Regarding my recommendation for ST to move to the 50amp DC charger as standard along with the 20amp Solar Controller as standard, there is a caveat as it relates to recommended max charge rate with the Battleborn batteries. Specifically when base model is outfitted with only a single 100ah battery. Battleborn recommends a max charge rate of 0.5C which is 50 amps for a 100amp battery. The recommended Victron 50 DC charger would output that on it's own and then the solar controller could contribute another 20 amps. 70 amps would be over the recommended 0.5C charge rate if only using one 100ah battery. But, rather than having a different/smaller DC charger and conductor specs between campers with only 100ah of battery vs more ah, I'd recommend taking the step to make 200ah the minimum/standard battery bank capacity. This is a premium camper (and, it seems to draw more amps than my previous campers), so bake in the price of 200ah of battery, Victron 50amp DC charger, Victron 20amp solar controller and appropriately sized conductors (likely 0awg or 2awg).
Or, many of these companies are moving to 48v systems which can use conductors 1/4 the size of 12v systems. StoryTeller is a good example, but several others are going that direction also.

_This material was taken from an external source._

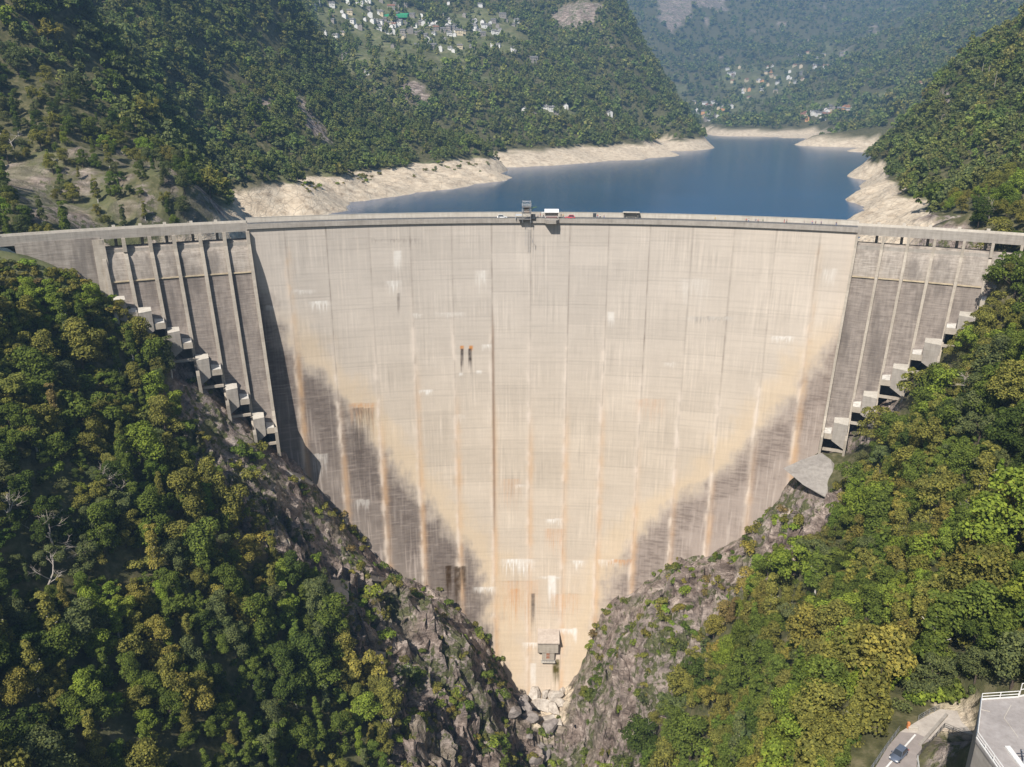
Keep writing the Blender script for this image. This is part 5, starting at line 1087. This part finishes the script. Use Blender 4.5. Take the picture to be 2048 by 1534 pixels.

Absolutely. My post was long enough already (Expedition Portal text size limit made me split into two posts the way it was. Ha) so I didn't even touch on the advantages of going 48v. I suspect we'll see more and more 48v systems in the coming years. Automobiles are already making the switch (in EV anyway). Once you get into larger battery bank systems, like vans tend to have, 48v makes even more sense; 48v battery bank, dedicated 48v alternator, 48v all in one DC charger/Solar controller/shore power charger, 48v to 120v inverters, etc.). For a time period, there will be the need for 48v to 12v step down converters since so many accessories are 12v nominal, but I suspect more and more accessories will be available in 48v nominal in the future.